Our drive into the country of North Ireland was different. Maybe it was because it was looming in my mind as an unknown where everything was different, or maybe because it was raining and dreary that particular day.  Whatever the reason, it made me a little less comfortable. The driving rain accompanied us all the way to our first stop at the Giant's Causeway, but it did stop at that point.  Some of the most incredible coastal scenery we've ever seen greeted us as we meandered the upper coast of North Ireland. The grassy pastures seemed to go right up to the edge of the sea. Some were cliffs, some were rolling hills that went to the water's edge. To me, there was just a different feel to Northern Ireland. When we left the coastal areas the weird feeling came back.  As I said to various people a few times since, it was as if we might have crossed the border from West Germany into old Communist East Germany. The buildings and architecture was different. Everything in the Republic had character and individuality. Even in a village where all the businesses were part of one long building, each one was painted its own bright color, lettered with its own unique sign style, or had different doors or windows. It was all bright, different, artsy, and unique. In North Ireland, everything was all monochromatic. Buildings were all built of brick or concrete, and had no colors. They were all unchanging from beginning to end. The towns and cities had a "dormitory" or "military" feel to them. At one point, Sarah commented that she missed the Republic of Ireland. I agreed. I think we all agreed. As beautiful as parts of the northern coastline were, we were all indeed very glad to cross back over the invisible border into our friendly Republic of Ireland. It was our friend. You could almost feel a collective sigh from us all.

Some of the things about Ireland I found interesting are probably the same across Europe.
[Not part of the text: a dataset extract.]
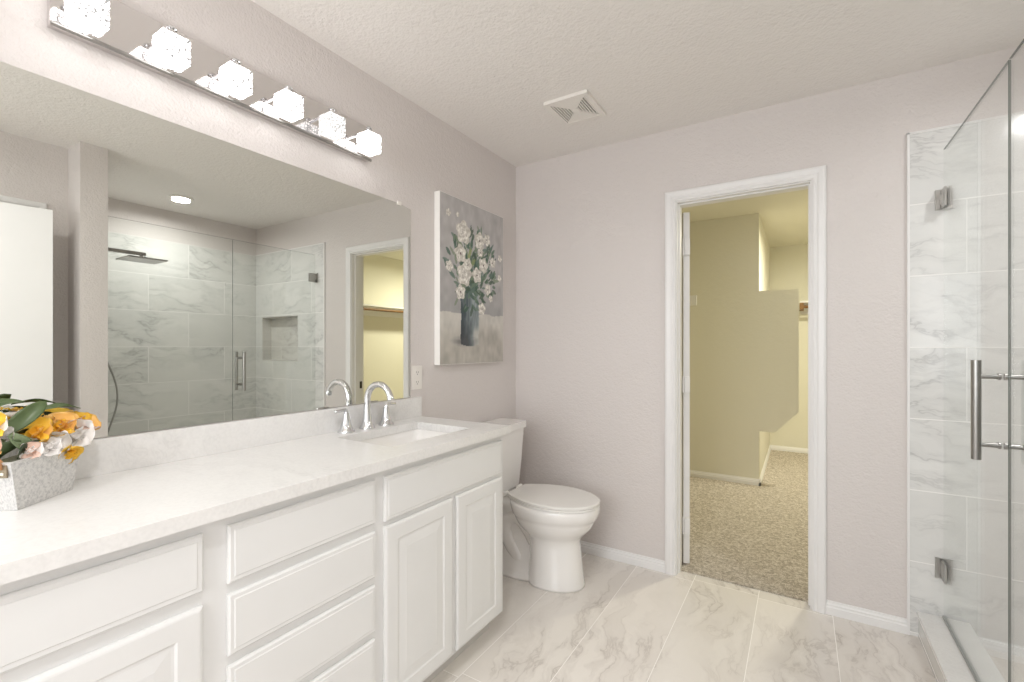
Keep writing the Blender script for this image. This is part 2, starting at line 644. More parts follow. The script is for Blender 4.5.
def casing(bm, axis, wall, sign, u0, u1, ztop):
    """mitred U of moulding: u0..u1 opening, profile measured outward"""
    path = [(u0, 0.0, -1, 0), (u0, ztop, -1, 1), (u1, ztop, 1, 1), (u1, 0.0, 1, 0)]
    rings = []
    for (u, z, du, dz) in path:
        ring = []
        for d, h in CASP:
            q = [u + du * d, z + dz * d]
            q.insert(axis, wall + sign * h)
            ring.append(tuple(q))
        rings.append(ring)
    loft(bm, rings)


bm = bmesh.new()
casing(bm, 1, L, -1, DX0, DX1, DZ)
casing(bm, 1, L + T, 1, DX0, DX1, DZ)
# jambs and stops
JT = .018
box(bm, DX0 - .001, DX0 + .006, L + .0005, L + T - .0005, 0, DZ - .0061)
box(bm, DX1 - .006, DX1 + .001, L + .0005, L + T - .0005, 0, DZ - .0061)
box(bm, DX0 - .001, DX1 + .001, L + .0005, L + T - .0005, DZ - .006, DZ + .001)
box(bm, DX0 + .0055, DX0 + .013, L + .03, L + .075, 0, DZ - .0065)
box(bm, DX1 - .013, DX1 - .0055, L + .03, L + .075, 0, DZ - .0065)
box(bm, DX0 + .0135, DX1 - .0135, L + .03, L + .075, DZ - .0125, DZ - .0055)
struct('trim_3', bm, M['trim'], label='white moulded casing around the closet doorway')
# strike plate on the right jamb
tag(obj('strike_plate', B(DX1 - .0078, DX1 - .0058, L + .077, L + .105, .885, .945), M['dark_metal'], bevel=.0006), 'small dark strike plate on the closet door jamb', 'strike plate')

# closet door, swung open into the closet past ninety degrees
d1 = bpy.data.objects.new('door_1', None)
COL.objects.link(d1)
d1['kind'] = 'structure'
d1.location = (DX0 + .014, L + T + .014, .012)
d1.rotation_euler = (0, 0, math.radians(119))
bm = B(.008, .590, -.035, 0, 0, 2.0)
leaf = obj('door_leaf', bm, M['trim'], d1, bevel=.002)
for hz in (.22, 1.02, 1.80):
    bm = bmesh.new()
    box(bm, -.012, .0085, -.030, -.002, hz - .045, hz + .045)
    tube(bm, [(-.004, .004, hz - .048), (-.004, .004, hz + .048)], .006, 10)
    obj('hinge', bm, M['trim'], d1, smooth=True)
for s in (-.035, 0):
    bm = bmesh.new()
    sg = -1 if s < 0 else 1
    lathe(bm, [(0, 0), (.028, 0), (.026, .006), (.011, .012), (.011, .03), (.022, .038), (.027, .05), (.022, .062), (0, .066)], 24)
    bm.transform(Matrix.Translation((.53, s, .95)) @ Matrix.Rotation(-sg * math.pi / 2, 4, 'X'))
    obj('door_knob', bm, M['nickel'], d1, smooth=True)

# ------------------------------------------------------------------ entry door in the right wall, ajar (seen in the mirror)
bm = bmesh.new()
casing(bm, 0, XR, -1, .06, .80, 2.026)
struct('trim_4', bm, M['trim'], label='white casing around the entry door')
d2 = bpy.data.objects.new('door_2', None)
COL.objects.link(d2)
d2['kind'] = 'structure'
d2.location = (XR - .022, .075, .012)
d2.rotation_euler = (0, 0, math.radians(12))
obj('door_leaf', B(-.035, 0, 0, .783, 0, 1.995), M['trim'], d2, bevel=.002)
bm = bmesh.new()
lathe(bm, [(0, 0), (.028, 0), (.026, .006), (.011, .012), (.011, .03), (.022, .038), (.027, .05), (.022, .062), (0, .066)], 24)
bm.transform(Matrix.Translation((-.035, .715, .89)) @ Matrix.Rotation(-math.pi / 2, 4, 'Y'))
obj('door_knob', bm, M['nickel'], d2, smooth=True)

# ------------------------------------------------------------------ vanity
XF = .508      # face frame plane
XD = .521      # door face plane
ZC = .873      # underside of the worktop


def panel(y0, y1, z0, z1, x, prof):
    bm = bmesh.new()
    rings = []
    for ins, d in prof:
        rings.append([(x + d, y0 + ins, z0 + ins), (x + d, y1 - ins, z0 + ins), (x + d, y1 - ins, z1 - ins), (x + d, y0 + ins, z1 - ins)])
    loft(bm, rings)
    return bm


P_DRAWER = [(0, -.0125), (0, -.005), (.004, -.0015), (.012, -.0015), (.014, 0)]
P_DOOR = [(0, -.0125), (0, -.004), (.005, -.001), (.009, 0), (.050, 0), (.055, -.0028), (.061, -.003), (.086, -.001), (.090, -.0005)]


def cabinet(label, y0, y1, loc_extra=0):
    t = thing('vanity_cabinet', label, 'cabinet', ((XF / 2), (y0 + y1) / 2, 0), 0, 'white vanity cabinets')
    inv = Matrix.Translation((-XF / 2, -(y0 + y1) / 2, 0))

    def add(nm, bm, mt, par=None, **kw):
        bm.transform(inv)
        return obj(nm, bm, mt, par or t, **kw)
    bm = bmesh.new()
    # open-topped carcass: sides, back, bottom, front frame
    box(bm, .002, XF - .02, y0, y0 + .016, .1, ZC)
    box(bm, .002, XF - .02, y1 - .016, y1, .1, ZC)
    box(bm, .002, .014, y0 + .016, y1 - .016, .1, ZC)
    box(bm, .014, XF - .02, y0 + .016, y1 - .016, .1, .116)
    box(bm, XF - .02, XF, y0, y1, .1, ZC)
    add('carcass', bm, M['cabinet'])
    add('toe_kick', B(.35, .435, y0, y1, 0, .1), M['toe'])
    return t, add


YS1, YS2, YE = .52, .985, 1.684
t, add = cabinet('white vanity cabinet under the flower planter with one wide drawer over a door', -.36, YS1)
add('drawer', panel(-.33, .493, .722, .846, XD, P_DRAWER), M['cabinet'])
add('door', panel(-.33, .07, .118, .692, XD, P_DOOR), M['cabinet'])
add('door', panel(.092, .493, .118, .692, XD, P_DOOR), M['cabinet'])
t, add = cabinet('white vanity drawer stack, middle unit with four flat drawer fronts', YS1, YS2)
for z0, z1 in ((.715, .846), (.552, .690), (.389, .529), (.118, .367)):
    add('drawer', panel(.544, .967, z0, z1, XD, P_DRAWER), M['cabinet'])
t, add = cabinet('white vanity sink cabinet nearest the toilet with two raised-panel doors', YS2, YE)
add('false_drawer_front', panel(1.005, 1.662, .706, .846, XD, P_DRAWER), M['cabinet'])
add('door', panel(1.005, 1.333, .112, .690, XD, P_DOOR), M['cabinet'])
add('door', panel(1.357, 1.662, .112, .690, XD, P_DOOR), M['cabinet'])

# worktop with sink cut-out and backsplash
CT0, CT1 = ZC, .905
SKX0, SKX1, SKY0, SKY1 = .125, .420, 1.127, 1.560
t = thing('worktop', 'long white quartz vanity worktop with matching backsplash', 'countertop', (.27, .65, CT0))
inv = Matrix.Translation((-.27, -.65, -CT0))
bm = bmesh.new()
wall_grid(bm, 2, CT0 + .0003, CT1, [.002, .540], [-.38, 1.70], [(SKX0, SKX1, SKY0, SKY1)])
bm.transform(inv)
obj('slab', bm, M['quartz'], t, bevel=.0025)
bm = B(.001, .021, -.38, 1.70, CT1 + .0002, 1.0)
bm.transform(inv)
obj('backsplash', bm, M['quartz'], t, bevel=.002)

# under-mount sink
t = thing('sink', 'white rectangular undermount sink set into the worktop', 'sink', ((SKX0 + SKX1) / 2, (SKY0 + SKY1) / 2, CT0 - .14))
inv = Matrix.Translation(-t.location)


def rrect(x0, x1, y0, y1, z, r, n=6):
    out = []
    for cx_, cy_, a0 in ((x1 - r, y1 - r, 0), (x0 + r, y1 - r, 90), (x0 + r, y0 + r, 180), (x1 - r, y0 + r, 270)):
        for i in range(n + 1):
            a_ = math.radians(a0 + 90 * i / n)
            out.append((cx_ + r * math.cos(a_), cy_ + r * math.sin(a_), z))
    return out


bm = bmesh.new()
e = .004
x0, x1, y0, y1 = SKX0 - e, SKX1 + e, SKY0 - e, SKY1 + e
zz = CT0 - .001
loft(bm, [rrect(x0 - .02, x1 + .02, y0 - .02, y1 + .02, zz - .012, .03),
          rrect(x0 - .02, x1 + .02, y0 - .02, y1 + .02, zz, .03),
          rrect(x0, x1, y0, y1, zz, .03),
          rrect(x0 + .004, x1 - .004, y0 + .004, y1 - .004, zz - .02, .03),
          rrect(x0 + .022, x1 - .022, y0 + .03, y1 - .03, zz - .085, .05),
          rrect(x0 + .045, x1 - .045, y0 + .06, y1 - .06, zz - .118, .06),
          rrect(x0 + .09, x1 - .09, y0 + .12, y1 - .12, zz - .127, .05),
          ], cap=False)
# bottom with drain and outer shell
bm.faces.new([v for v in bm.verts][-28:])
bm.transform(inv)
o = obj('basin', bm, M['porcelain'], t, smooth=True)
bm = bmesh.new()
lathe(bm, [(0, 0), (.022, 0), (.022, .003), (.016, .004), (.015, .002), (0, .002)], 24, ((SKX0 + SKX1) / 2, (SKY0 + SKY1) / 2, zz - .1268))
bm.transform(inv)
obj('drain', bm, M['chrome'], t, smooth=True)

# faucet: gooseneck spout and two lever handles
FX, FY_, FZ = .062, 1.327, CT1
t = thing('faucet', 'chrome gooseneck faucet with two lever handles behind the sink', 'faucet', (FX, FY_, FZ + .0003))


def bell(n=8, h=.078, r=.034):
    return [(0, 0), (r, 0), (r, .004), (r * .9, .009), (r * .74, .016), (r * .60, .03), (r * .5, .045), (r * .42, .06), (r * .40, h - .003), (0, h)]


bm = bmesh.new()
lathe(bm, [(0, 0), (.033, 0), (.033, .004), (.030, .010), (.0235, .02), (.020, .035), (.0175, .055), (.0155, .08), (.0142, .10), (0, .102)], 12)
obj('spout_base', bm, M['chrome'], t, smooth=True)
bm = bmesh.new()
pts, rad = [], []
R_ = .070
for i in range(4):
    pts.append((0, 0, .07 + i * .014)); rad.append(.0138)
for i in range(1, 25):
    a_ = math.pi - math.radians(166) * i / 24
    pts.append((R_ + R_ * math.cos(a_), 0, .117 + R_ * math.sin(a_))); rad.append(.0138 - .0018 * i / 24)
tube(bm, pts, rad, 18)
p_end = Vector(pts[-1]); dr = (p_end - Vector(pts[-2])).normalized()
tube(bm, [p_end - dr * .012, p_end - dr * .006, p_end + dr * .006, p_end + dr * .008], [.0116, .0138, .0138, .012], 18)
obj('spout', bm, M['chrome'], t, smooth=True)
for sgn in (-1, 1):
    bm = bmesh.new()
    lathe(bm, bell(), 12, (0, sgn * .105, 0))
    h = obj('handle_base', bm, M['chrome'], t, smooth=True)
    bm = bmesh.new()
    yb = sgn * .105
    tube(bm, [(0, yb, .074), (0, yb, .082), (0, yb + sgn * .003, .087), (0, yb + sgn * .012, .0895), (0, yb + sgn * .03, .0885), (0, yb + sgn * .052, .0875), (0, yb + sgn * .054, .0875)],
         [.0095, .0098, .009, .0066, .006, .0068, .004], 12)
    obj('lever', bm, M['chrome'], h, smooth=True)

# ------------------------------------------------------------------ mirror
t = thing('wall_mirror', 'large frameless mirror on the wall above the vanity', 'mirror', (0, .5, 1.003))
bm = bmesh.new()
MY0, MY1, MZ0, MZ1 = -.95, 1.641, 0.0, .918
yo = -.5
prism(bm, [(MY0 + yo, MZ0), (MY1 + yo, MZ0), (MY1 + yo, MZ1 - .012), (MY1 + yo - .07, MZ1), (MY0 + yo, MZ1)], 0, .0005, .005)
obj('glass_panel', bm, M['mirror'], t)
for yy in (1.565, -.3):
    bm = B(.0005, .009, yy + yo - .011, yy + yo + .011, MZ1 - .008, MZ1 + .008)
    obj('clip', bm, M['plastic'], t, bevel=.002)

# outlet beside the mirror
t = thing('wall_outlet', 'white duplex outlet plate on the wall between mirror and painting', 'outlet', (0, 1.684, 1.096))
bm = B(.0003, .006, -.035, .035, -.058, .058)
obj('plate', bm, M['plastic'], t, bevel=.0025)
for dz in (-.024, .024):
    bm = bmesh.new()
    loft(bm, [[(.0062, y, z + dz) for y, z in [(.017 * math.cos(a_), .0155 * math.sin(a_)) for a_ in [2 * math.pi * i / 20 for i in range(20)]]],
              [(.0085, y, z + dz) for y, z in [(.017 * math.cos(a_), .0155 * math.sin(a_)) for a_ in [2 * math.pi * i / 20 for i in range(20)]]]])
    r = obj('receptacle', bm, M['plastic'], t, smooth=True)
    bm = bmesh.new()
    box(bm, .0086, .0089, -.007, -.0052, dz - .002, dz + .006)
    box(bm, .0086, .0089, .0052, .007, dz - .002, dz + .006)
    box(bm, .0086, .0089, -.002, .002, dz - .010, dz - .006)
    obj('slot', bm, M['dark'], r)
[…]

The buses
that we came to call "bug buses" because of their unique mirrors that looked like antennae for example. They were everywhere. Also, in all the places we stayed or visited only one time did I see a sink that had a single water faucet for hot and cold. All the others had a separate hot and cold tap. More often than not, something was substandard about one or the other too, be it pressure, flow, or temperature. One thing I never expected was "clean" diesel fuel. I hate diesel vehicles--mainly because of the smell. It's either the smell of the fuel itself, or it's the smell of the exhaust. Either way, I've always had a sour feeling toward diesels. In Ireland, however, diesels are different. I found out because the rental car guy "sold" me on one. I only took it because he assured me that diesel was cheaper in Ireland. You know what? He was right. Unlike in the US, it's a full 10¢ cheaper than unleaded. It's also completely different. There is little or no smell in the liquid itself and in the exhaust. I was very impressed. You'd think that a country as big as the US would have done the "clean" diesel thing long before now. Maybe it's the fact that our fuel is among the cheapest in the world. Many Americans don't know how good they've got it until they pay for fuel in another country.

All said and done, we logged over 1700 miles, took (collectively) over 2,000 pictures each, and spent way too much money.  But isn't that what a trip of this magnitude is all about?  It wasn't a vacation--it was a trip.  We ate fantastic food, stood in places that were rich in history, talked with great people--all the things that make a trip into a true experience.  While we had a few things go wrong, none were serious or out of the ordinary.

Okay, we've been to Iceland, Ireland, and Sarah's been to India.  What's next?  Italy?